Worrying about the future, feeling guilty about the past, living a waiting life of “if onlys”, are all thoughts that take you out of the present moment and cause suffering. And all you have to do to change this is “stop thinking” and be in the present moment and find a peace that will permeate your life.
Does this mean we walk around like space cadets? Does it mean we do not make plans for the future or learn from our past experiences? No. We plan for our future, set goals, and use our past in whatever way is helpful. We use our thinking as a tool to help us and not control us. We get in touch with our life, who we are, and then step into our life situation. We allow, accept whatever our life situation presents to us so we are in the present moment and then we act whatever way we see fit. It is not how long we can stay in this present moment but how often we go there. For me it can be a second or two. Believe me, it is easier done than said.
Often I ask myself why am I not better at this? If the peace is so wonderful, why don’t I really get serious about it and speed up the gradual process I am experiencing? Tolle says that people resist or are hesitant about it because they do not want to give up the drama that is present in their life. It is like “the devil you know is better than the devil you don’t know”. We experience our drama through our stories that we create. For years there was drama walking around as the scorned second baseman from South Boston. One of my more potent drama stories being played out now is called “Being out of shape”. Some of the lines in this drama goes like this: “I am so out of shape I can’t do anything to get in shape” and “I better rest up in front of the television before I cut the lawn” and “I am so out of shape it doesn’t matter if I eat another dish of ice cream” and on and on. What would my life be like if I were in shape? My story and drama just carry me along. The only way I know how to make a change is being in the present moment. I be in the present moment and then I act. We all have our drama born from our stories.

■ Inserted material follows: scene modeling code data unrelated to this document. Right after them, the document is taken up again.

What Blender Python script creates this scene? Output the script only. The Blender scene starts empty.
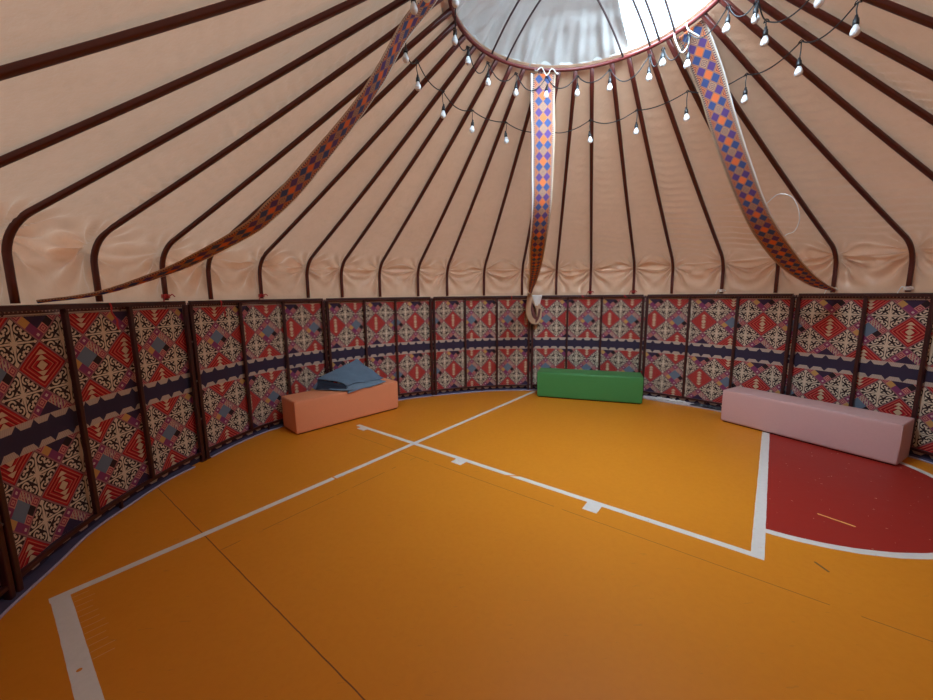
import bpy, bmesh, math, random
import numpy as np
from mathutils import Vector, Matrix
random.seed(7)
SC = bpy.context.scene
COL = SC.collection
R = math.radians

# ------------------------------------------------------------------ camera
PITCH, ROLL = 0.14584, -0.010917
cam_d = bpy.data.cameras.new('camera')
cam_d.sensor_fit = 'HORIZONTAL'; cam_d.sensor_width = 36.0
cam_d.lens = 380.255 / 933 * 36.0
cam_d.clip_start = 0.02
cam = bpy.data.objects.new('camera', cam_d); COL.objects.link(cam)
_f = Vector((0, math.cos(PITCH), -math.sin(PITCH))); _r = Vector((1, 0, 0)); _u = _r.cross(_f)
_r2 = math.cos(ROLL) * _r + math.sin(ROLL) * _u
_u2 = -math.sin(ROLL) * _r + math.cos(ROLL) * _u
M = Matrix((_r2, _u2, -_f)).transposed().to_4x4(); M.translation = (0, 0, 1.6)
cam.matrix_world = M
SC.camera = cam

# ------------------------------------------------------------------ world, light, exposure
CX, CY = 0.825, 2.779          # middle of the tent
world = bpy.data.worlds.new('sky'); SC.world = world; world.use_nodes = True
bg = world.node_tree.nodes['Background']
bg.inputs[0].default_value = (0.62, 0.83, 1.0, 1)
SKY = 10.5
_wt = world.node_tree              # the sky is brighter behind and to the left of the viewer, where the sun stands
_tc = _wt.nodes.new('ShaderNodeTexCoord'); _dp = _wt.nodes.new('ShaderNodeVectorMath'); _dp.operation = 'DOT_PRODUCT'
_dp.inputs[1].default_value = (-0.34, -0.62, 0.71)
_mr = _wt.nodes.new('ShaderNodeMapRange'); _mr.interpolation_type = 'SMOOTHSTEP'
for _i, _v in ((1, 0.1), (2, 1.0), (3, SKY * 0.34), (4, SKY * 3.8)): _mr.inputs[_i].default_value = _v
_wt.links.new(_tc.outputs['Generated'], _dp.inputs[0]); _wt.links.new(_dp.outputs['Value'], _mr.inputs[0]); _wt.links.new(_mr.outputs[0], bg.inputs[1])
SC.view_settings.view_transform = 'Standard'
SC.view_settings.look = 'None'
SC.view_settings.gamma = 1.0
SC.view_settings.use_curve_mapping = False
SC.view_settings.exposure = 0.08
SC.cycles.max_bounces = 12; SC.cycles.diffuse_bounces = 8
SC.cycles.use_denoising = True

def portal(name, loc, sx, sy, rot):
    d = bpy.data.lights.new(name, 'AREA'); d.shape = 'RECTANGLE'; d.size = sx; d.size_y = sy
    d.cycles.is_portal = True
    o = bpy.data.objects.new(name, d); COL.objects.link(o); o.location = loc; o.rotation_euler = rot
    return o
portal('sky_portal', (CX, CY, 4.08), 2.2, 2.2, (0, 0, 0))

# ------------------------------------------------------------------ node expressions
class NT:
    def __init__(s, mat): s.t = mat.node_tree; s.n = s.t.nodes; s.l = s.t.links; s.cache = {}
    def put(s, node, i, v):
        if isinstance(v, X): s.l.new(v.s, node.inputs[i])
        else: node.inputs[i].default_value = v
    def m(s, op, *a):
        key = (op,) + tuple(id(x.s) if isinstance(x, X) else x for x in a)
        if key in s.cache: return s.cache[key]
        n = s.n.new('ShaderNodeMath'); n.operation = op
        for i, v in enumerate(a): s.put(n, i, v)
        r = X(s, n.outputs[0]); r.keep = a; s.cache[key] = r
        return r
class X:
    def __init__(s, nt, sock): s.nt = nt; s.s = sock
    def __add__(s, o): return s.nt.m('ADD', s, o)
    __radd__ = __add__
    def __sub__(s, o): return s.nt.m('SUBTRACT', s, o)
    def __rsub__(s, o): return s.nt.m('SUBTRACT', o, s)
    def __mul__(s, o): return s.nt.m('MULTIPLY', s, o)
    __rmul__ = __mul__
    def __truediv__(s, o): return s.nt.m('DIVIDE', s, o)
    def __lt__(s, o): return s.nt.m('LESS_THAN', s, o)
    def __gt__(s, o): return s.nt.m('GREATER_THAN', s, o)
    def __and__(s, o): return s.nt.m('MULTIPLY', s, o)
    def __or__(s, o): return s.nt.m('MAXIMUM', s, o)
def ab(x): return x.nt.m('ABSOLUTE', x)
def fl(x): return x.nt.m('FLOOR', x)
def fr(x): return x.nt.m('FRACT', x)
def mx(x, y): return x.nt.m('MAXIMUM', x, y)
def mn(x, y): return x.nt.m('MINIMUM', x, y)
def sq(x): return x * x
def rt(x): return x.nt.m('SQRT', x)
def NOT(x): return 1.0 - x
def even(x): return fr(ab(x) * 0.5) < 0.25
def dist(x, y, cx, cy): return rt(sq(x - cx) + sq(y - cy))
def seg(x, y, x0, y0, x1, y1, hw):      # distance to a segment below hw
    dx, dy = x1 - x0, y1 - y0; L = dx * dx + dy * dy
    t = x.nt.m('MAXIMUM', x.nt.m('MINIMUM', ((x - x0) * dx + (y - y0) * dy) / L, 1.0), 0.0)
    return rt(sq(x - x0 - t * dx) + sq(y - y0 - t * dy)) < hw

def new_mat(name):
    m = bpy.data.materials.new(name); m.use_nodes = True
    return m, m.node_tree.nodes['Principled BSDF'], NT(m)
def mixc(nt, fac, a, b):
    n = nt.n.new('ShaderNodeMix'); n.data_type = 'RGBA'; n.clamp_factor = True
    if isinstance(fac, X): nt.l.new(fac.s, n.inputs[0])
    else: n.inputs[0].default_value = fac
    for i, v in ((6, a), (7, b)):
        if isinstance(v, tuple): n.inputs[i].default_value = (*v, 1) if len(v) == 3 else v
        else: nt.l.new(v, n.inputs[i])
    return n.outputs[2]
def noise(nt, scale, detail=3, rough=0.5, vec=None, stretch=None):
    n = nt.n.new('ShaderNodeTexNoise'); n.inputs['Scale'].default_value = scale
    n.inputs['Detail'].default_value = detail; n.inputs['Roughness'].default_value = rough
    if vec is None:
        g = nt.n.new('ShaderNodeNewGeometry'); vec = g.outputs['Position']
    if stretch:
        mp = nt.n.new('ShaderNodeMapping'); mp.inputs['Scale'].default_value = stretch
        nt.l.new(vec, mp.inputs[0]); vec = mp.outputs[0]
    nt.l.new(vec, n.inputs['Vector'])
    return X(nt, n.outputs['Fac'])
def bump(nt, p, h, strength=0.3, distance=0.01):
    b = nt.n.new('ShaderNodeBump'); b.inputs['Strength'].default_value = strength
    b.inputs['Distance'].default_value = distance
    nt.l.new(h.s, b.inputs['Height']); nt.l.new(b.outputs[0], p.inputs['Normal'])
def simple(name, col, rough=0.5, metal=0.0, vary=0.12, nscale=30, spec=0.5, bumpd=0.0):
    m, p, nt = new_mat(name)
    nz = noise(nt, nscale, 4)
    c0 = tuple(max(0, c * (1 - vary)) for c in col); c1 = tuple(min(1, c * (1 + vary)) for c in col)
    nt.l.new(mixc(nt, nz, c0, c1), p.inputs['Base Color'])
    p.inputs['Roughness'].default_value = rough; p.inputs['Metallic'].default_value = metal
    p.inputs['Specular IOR Level'].default_value = spec
    if bumpd: bump(nt, p, nz, 0.5, bumpd)
    return m
def uvx(nt, name='UVMap'):
    n = nt.n.new('ShaderNodeUVMap'); n.uv_map = name
    s = nt.n.new('ShaderNodeSeparateXYZ'); nt.l.new(n.outputs[0], s.inputs[0])
    return X(nt, s.outputs[0]), X(nt, s.outputs[1])

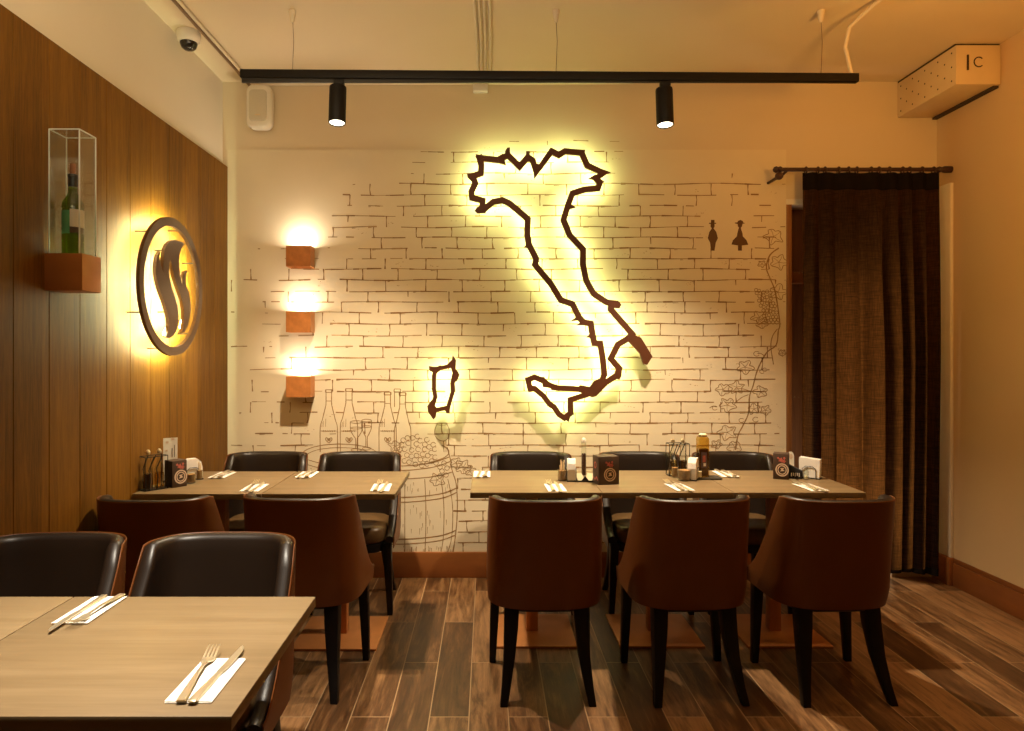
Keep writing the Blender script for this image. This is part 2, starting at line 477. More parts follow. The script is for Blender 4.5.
class Ink:
    def __init__(self):
        self.mb = MB()

    def seg(self, a, b, w0, w1=None):
        w1 = w0 if w1 is None else w1
        a = Vector(a); b = Vector(b)
        d = b - a
        if d.length < 1e-4: return
        d.normalize(); n = Vector((-d.y, d.x))
        self.mb.poly([ink(*(a + n * w0 / 2)), ink(*(b + n * w1 / 2)), ink(*(b - n * w1 / 2)), ink(*(a - n * w0 / 2))])

    def line(self, pts, w=0.8, jit=0.25, closed=False):
        pts = list(pts) + ([pts[0]] if closed else [])
        n = len(pts)
        ws = [w * random.uniform(1 - jit, 1 + jit) for _ in range(n)]
        if closed: ws[-1] = ws[0]
        for i in range(n - 1):
            self.seg(pts[i], pts[i + 1], ws[i], ws[i + 1])

    def smooth(self, pts, w=0.8, closed=False, k=5):
        P = [Vector(p) for p in pts]; n = len(P); out = []
        for i in range(n if closed else n - 1):
            p0 = P[i - 1] if (closed or i > 0) else P[i]; p1 = P[i]
            p2 = P[(i + 1) % n]; p3 = P[(i + 2) % n] if (closed or i + 2 < n) else p2
            for j in range(k):
                t = j / k
                out.append(0.5 * ((2 * p1) + (p2 - p0) * t + (2 * p0 - 5 * p1 + 4 * p2 - p3) * t * t + (3 * p1 - p0 - 3 * p2 + p3) * t ** 3))
        if not closed: out.append(P[-1])
        self.line([(p.x, p.y) for p in out], w, 0.2, closed)

    def ell(self, cx, cy, rx, ry, w=0.7, a0=0, a1=2 * pi, n=18):
        self.line([(cx + rx * cos(a0 + (a1 - a0) * i / n), cy + ry * sin(a0 + (a1 - a0) * i / n)) for i in range(n + 1)], w, 0.2)

    def blob(self, pts):
        self.mb.poly([ink(*p) for p in pts])

    def build(self, name, m):
        return self.mb.build(name, m, wall_back, normals=False, smooth=False)


barrel = [(340, 432), (400, 428), (440, 436), (449, 456), (452, 470), (457, 494), (457.5, 517), (453, 552), (335, 552), (338, 470)]
lbarrel = [(302, 452), (318, 444), (345, 441), (378, 446), (380, 470), (300, 470)]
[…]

Why did I pick this topic for a Sunday service? I see the Unitarian Church being very community oriented. Each one of us brings us something to the table. We all have our contribution to make to the community. Living a story, a drama couched in suffering can be an offering brought to the community, or, the gift can be a person aware of life, carrying space in the present moment free of judgments, criticisms, resentments, aware of their connection with everyone and everything. We honor and respect the dignity of each other. We relate to each other in the present moment and the hurts of the past are no longer needed. We are a welcoming community – a group of Rachels welcoming the new comer into our midst.
For me the most significant thing about this whole process is when I am in this space, in the present moment, not thinking, I am connected to what Tolle calls “The Unmanifested” and I am defining the Unmanifested by my presence. In my own words, I am connected to the divine within me and make present the Divine (with capital D) in the world. Which says how important I am. And I know this is so because of the tremendous peace I experience.
Tolle, in the beginning of his retreat, says that you will not hear anything new, what is being said has been said before for centuries. I am sure what I have said you have heard before in some form or other. I would like to end with a line from the book The Power of Now. The line is “Try it and see what happens.”